Agile for Startups vs. Enterprises
Agile in a 500-person enterprise means 3-hour sprint planning meetings, release train engineers, and SAFe frameworks. Agile for a 3-person startup means: ship every week, learn from users, adjust. Same principles, radically different execution.
The Minimal Viable Agile Process
For startups (2–8 people), keep it simple:
- 1-week sprints (2 weeks maximum — longer = less feedback loops)
- Daily standup: 10 minutes, 3 questions: what did I do, what will I do, any blockers
- Sprint planning: 30 minutes, pull from backlog, commit to what you can ship this week
- Friday demo: 15 minutes, show what shipped to whole team
- Retrospective: 20 minutes every 2 weeks, one thing to keep, one to change
Writing User Stories That Work
Format: "As a [user type], I want to [action], so that [benefit]." But add: acceptance criteria (how do we know it's done?) and a definition of done checklist.

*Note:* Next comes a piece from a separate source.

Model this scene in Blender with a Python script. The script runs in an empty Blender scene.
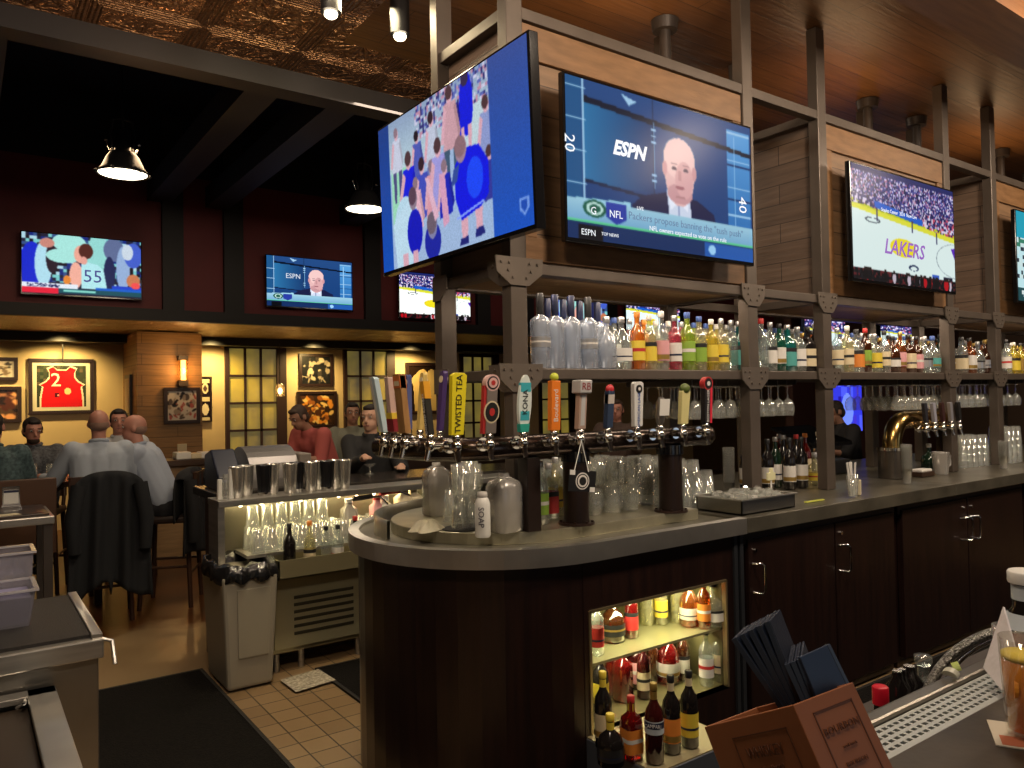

Bad story: "Improve the dashboard." Good story: "As a paying customer, I want to see my AI usage this month vs. my plan limit, so I know when to upgrade before hitting the cap."
Backlog Prioritization
Use ICE scoring: Impact (1–10) × Confidence (1–10) × Ease (1–10). Run your backlog through this every sprint planning. The highest ICE score items go into the next sprint. This removes politics and gut-feeling prioritization.
When to Break Agile Rules
When you need to: ship a major architectural change, respond to a critical bug, chase a time-sensitive market opportunity. Agile is a tool, not a religion. Break the rules intentionally, then return to the process.